Directions for this task =
Read through the data and count the lines that contain the string "pixels"; give only the result.

-=-=-=-=-

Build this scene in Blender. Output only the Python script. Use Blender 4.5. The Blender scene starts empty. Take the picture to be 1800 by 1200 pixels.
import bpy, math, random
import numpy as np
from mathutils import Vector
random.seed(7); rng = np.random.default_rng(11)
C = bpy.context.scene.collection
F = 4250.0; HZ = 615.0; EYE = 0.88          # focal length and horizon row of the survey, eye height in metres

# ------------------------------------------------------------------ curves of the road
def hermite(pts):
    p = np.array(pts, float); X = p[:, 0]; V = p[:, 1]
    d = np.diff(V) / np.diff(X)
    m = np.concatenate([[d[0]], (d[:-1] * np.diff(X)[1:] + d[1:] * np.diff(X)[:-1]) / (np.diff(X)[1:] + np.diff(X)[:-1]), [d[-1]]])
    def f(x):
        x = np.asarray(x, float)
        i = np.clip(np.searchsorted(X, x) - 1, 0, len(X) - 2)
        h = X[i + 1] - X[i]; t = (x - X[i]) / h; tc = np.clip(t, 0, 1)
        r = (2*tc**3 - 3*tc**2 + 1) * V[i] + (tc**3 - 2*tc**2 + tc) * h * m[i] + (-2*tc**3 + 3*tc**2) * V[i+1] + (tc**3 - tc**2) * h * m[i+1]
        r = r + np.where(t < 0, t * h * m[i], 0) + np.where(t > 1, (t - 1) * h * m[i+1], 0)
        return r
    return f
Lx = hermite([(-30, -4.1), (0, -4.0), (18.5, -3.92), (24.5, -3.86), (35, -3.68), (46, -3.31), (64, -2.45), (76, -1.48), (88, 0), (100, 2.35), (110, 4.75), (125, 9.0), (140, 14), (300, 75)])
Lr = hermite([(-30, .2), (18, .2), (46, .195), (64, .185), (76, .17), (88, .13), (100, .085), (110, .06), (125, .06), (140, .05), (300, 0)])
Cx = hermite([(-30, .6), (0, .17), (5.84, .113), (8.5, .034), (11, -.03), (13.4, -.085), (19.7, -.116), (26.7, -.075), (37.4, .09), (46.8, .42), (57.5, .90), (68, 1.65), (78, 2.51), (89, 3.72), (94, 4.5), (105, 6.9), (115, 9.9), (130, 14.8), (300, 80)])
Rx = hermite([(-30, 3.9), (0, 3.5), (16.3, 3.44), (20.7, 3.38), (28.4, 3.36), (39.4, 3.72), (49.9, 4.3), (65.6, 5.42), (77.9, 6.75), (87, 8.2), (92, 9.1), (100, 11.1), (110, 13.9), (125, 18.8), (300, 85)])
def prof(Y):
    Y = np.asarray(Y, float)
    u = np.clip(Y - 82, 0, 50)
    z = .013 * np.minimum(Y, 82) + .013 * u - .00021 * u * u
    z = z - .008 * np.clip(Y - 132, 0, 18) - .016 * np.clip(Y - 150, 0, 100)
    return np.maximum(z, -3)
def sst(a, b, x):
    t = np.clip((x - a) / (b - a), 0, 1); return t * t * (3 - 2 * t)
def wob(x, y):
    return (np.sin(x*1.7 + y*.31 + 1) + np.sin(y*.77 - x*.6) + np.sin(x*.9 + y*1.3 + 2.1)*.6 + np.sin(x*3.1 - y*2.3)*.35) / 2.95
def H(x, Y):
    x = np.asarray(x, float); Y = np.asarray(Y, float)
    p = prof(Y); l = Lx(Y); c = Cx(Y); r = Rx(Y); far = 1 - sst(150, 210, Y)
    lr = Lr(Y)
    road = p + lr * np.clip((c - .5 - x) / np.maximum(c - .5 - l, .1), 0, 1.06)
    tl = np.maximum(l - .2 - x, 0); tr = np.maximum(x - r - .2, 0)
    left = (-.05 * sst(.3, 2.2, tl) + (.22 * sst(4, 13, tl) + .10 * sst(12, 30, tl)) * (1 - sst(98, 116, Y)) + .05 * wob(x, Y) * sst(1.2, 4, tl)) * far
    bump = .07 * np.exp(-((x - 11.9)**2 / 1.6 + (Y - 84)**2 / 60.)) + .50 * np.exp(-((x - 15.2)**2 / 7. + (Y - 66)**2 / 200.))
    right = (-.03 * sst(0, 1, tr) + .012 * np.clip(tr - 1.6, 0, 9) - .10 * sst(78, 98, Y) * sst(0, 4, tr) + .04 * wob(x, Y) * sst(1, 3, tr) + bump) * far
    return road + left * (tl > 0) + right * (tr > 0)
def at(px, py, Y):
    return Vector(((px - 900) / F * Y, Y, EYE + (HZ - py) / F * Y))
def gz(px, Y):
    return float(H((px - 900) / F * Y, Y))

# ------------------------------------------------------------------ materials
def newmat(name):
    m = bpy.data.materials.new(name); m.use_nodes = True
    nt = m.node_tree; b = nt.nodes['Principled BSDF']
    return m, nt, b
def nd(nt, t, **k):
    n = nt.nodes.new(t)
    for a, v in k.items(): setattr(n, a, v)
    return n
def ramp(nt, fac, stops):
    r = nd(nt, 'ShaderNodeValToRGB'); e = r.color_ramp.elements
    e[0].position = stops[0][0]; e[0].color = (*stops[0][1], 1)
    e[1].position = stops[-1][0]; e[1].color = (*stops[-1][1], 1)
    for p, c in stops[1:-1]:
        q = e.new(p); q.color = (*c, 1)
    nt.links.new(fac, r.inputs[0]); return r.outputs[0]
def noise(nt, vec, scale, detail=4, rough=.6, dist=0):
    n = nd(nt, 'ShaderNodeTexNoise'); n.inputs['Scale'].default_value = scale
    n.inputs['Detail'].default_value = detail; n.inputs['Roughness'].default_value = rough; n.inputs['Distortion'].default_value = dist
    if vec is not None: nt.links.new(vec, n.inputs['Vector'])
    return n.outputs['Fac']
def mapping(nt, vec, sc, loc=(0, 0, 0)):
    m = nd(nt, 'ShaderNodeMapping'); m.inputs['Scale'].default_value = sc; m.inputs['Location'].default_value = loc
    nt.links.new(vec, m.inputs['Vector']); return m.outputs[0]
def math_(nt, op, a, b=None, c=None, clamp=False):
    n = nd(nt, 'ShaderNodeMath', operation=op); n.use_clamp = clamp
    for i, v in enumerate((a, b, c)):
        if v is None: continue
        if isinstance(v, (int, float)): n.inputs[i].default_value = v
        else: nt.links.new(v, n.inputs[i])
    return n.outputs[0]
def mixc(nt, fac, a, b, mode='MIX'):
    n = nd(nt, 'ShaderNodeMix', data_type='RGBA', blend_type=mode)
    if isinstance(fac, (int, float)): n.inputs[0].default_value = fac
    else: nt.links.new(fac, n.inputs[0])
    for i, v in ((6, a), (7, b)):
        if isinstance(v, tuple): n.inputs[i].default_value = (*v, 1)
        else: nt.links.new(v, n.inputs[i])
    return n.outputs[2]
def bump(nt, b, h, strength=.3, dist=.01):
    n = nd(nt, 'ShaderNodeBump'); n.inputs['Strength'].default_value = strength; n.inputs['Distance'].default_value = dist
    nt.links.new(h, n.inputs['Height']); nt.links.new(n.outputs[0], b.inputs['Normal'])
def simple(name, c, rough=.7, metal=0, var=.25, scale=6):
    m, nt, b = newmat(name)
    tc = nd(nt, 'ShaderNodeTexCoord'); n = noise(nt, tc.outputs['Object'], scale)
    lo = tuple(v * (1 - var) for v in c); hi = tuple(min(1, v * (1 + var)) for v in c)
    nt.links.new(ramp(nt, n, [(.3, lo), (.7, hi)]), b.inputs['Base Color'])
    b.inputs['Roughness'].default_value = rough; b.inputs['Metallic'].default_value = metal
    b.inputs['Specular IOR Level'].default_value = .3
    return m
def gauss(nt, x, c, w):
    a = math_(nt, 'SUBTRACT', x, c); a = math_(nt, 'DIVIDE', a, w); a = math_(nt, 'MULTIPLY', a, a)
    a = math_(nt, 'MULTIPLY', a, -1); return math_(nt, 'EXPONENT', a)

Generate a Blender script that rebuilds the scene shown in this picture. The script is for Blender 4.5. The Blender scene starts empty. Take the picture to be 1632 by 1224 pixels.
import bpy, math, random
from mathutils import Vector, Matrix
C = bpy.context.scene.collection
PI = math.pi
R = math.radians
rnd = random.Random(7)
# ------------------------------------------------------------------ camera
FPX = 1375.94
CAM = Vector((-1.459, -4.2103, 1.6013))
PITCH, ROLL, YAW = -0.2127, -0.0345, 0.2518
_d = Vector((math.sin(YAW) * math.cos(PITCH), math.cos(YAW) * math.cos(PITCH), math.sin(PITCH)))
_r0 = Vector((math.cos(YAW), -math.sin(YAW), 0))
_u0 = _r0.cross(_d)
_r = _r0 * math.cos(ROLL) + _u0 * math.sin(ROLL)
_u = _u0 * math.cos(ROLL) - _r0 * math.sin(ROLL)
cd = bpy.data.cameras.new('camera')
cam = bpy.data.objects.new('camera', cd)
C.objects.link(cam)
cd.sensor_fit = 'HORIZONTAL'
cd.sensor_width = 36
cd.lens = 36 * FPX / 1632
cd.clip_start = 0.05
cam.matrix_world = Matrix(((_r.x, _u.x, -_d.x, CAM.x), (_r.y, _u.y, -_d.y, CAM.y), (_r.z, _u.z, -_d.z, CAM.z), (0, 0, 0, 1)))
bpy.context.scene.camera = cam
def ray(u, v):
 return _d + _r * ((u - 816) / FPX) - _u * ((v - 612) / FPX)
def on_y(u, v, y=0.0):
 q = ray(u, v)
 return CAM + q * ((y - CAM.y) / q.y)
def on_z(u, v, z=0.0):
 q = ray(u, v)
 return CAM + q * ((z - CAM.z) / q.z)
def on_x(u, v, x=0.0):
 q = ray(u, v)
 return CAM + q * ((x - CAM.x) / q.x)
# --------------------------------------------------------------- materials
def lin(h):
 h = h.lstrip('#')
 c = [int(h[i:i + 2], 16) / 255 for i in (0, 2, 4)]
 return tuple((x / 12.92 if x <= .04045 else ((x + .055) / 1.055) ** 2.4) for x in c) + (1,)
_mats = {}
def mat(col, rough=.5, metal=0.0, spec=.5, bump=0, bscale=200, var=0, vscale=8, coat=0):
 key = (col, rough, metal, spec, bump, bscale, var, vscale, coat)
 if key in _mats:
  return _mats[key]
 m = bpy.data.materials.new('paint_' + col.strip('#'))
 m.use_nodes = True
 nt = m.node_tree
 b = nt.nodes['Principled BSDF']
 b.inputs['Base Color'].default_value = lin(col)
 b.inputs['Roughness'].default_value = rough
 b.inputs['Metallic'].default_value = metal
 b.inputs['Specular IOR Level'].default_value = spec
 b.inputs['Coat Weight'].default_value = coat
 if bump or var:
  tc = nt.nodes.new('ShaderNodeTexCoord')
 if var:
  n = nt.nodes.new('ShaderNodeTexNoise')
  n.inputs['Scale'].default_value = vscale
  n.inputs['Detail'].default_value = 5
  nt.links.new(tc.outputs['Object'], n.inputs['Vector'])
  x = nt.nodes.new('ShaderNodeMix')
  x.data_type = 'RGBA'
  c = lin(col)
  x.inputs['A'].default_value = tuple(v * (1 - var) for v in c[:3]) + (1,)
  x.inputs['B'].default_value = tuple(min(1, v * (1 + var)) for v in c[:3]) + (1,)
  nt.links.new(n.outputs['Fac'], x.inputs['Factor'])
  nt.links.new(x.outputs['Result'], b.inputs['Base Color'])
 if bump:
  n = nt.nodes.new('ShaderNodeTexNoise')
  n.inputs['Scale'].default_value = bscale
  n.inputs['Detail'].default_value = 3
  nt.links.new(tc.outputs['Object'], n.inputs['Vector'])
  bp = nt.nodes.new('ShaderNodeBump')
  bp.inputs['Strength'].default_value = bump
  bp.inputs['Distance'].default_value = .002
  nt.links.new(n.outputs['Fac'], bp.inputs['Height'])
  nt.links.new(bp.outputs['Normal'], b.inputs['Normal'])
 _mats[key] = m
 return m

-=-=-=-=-

Solution for this task =
2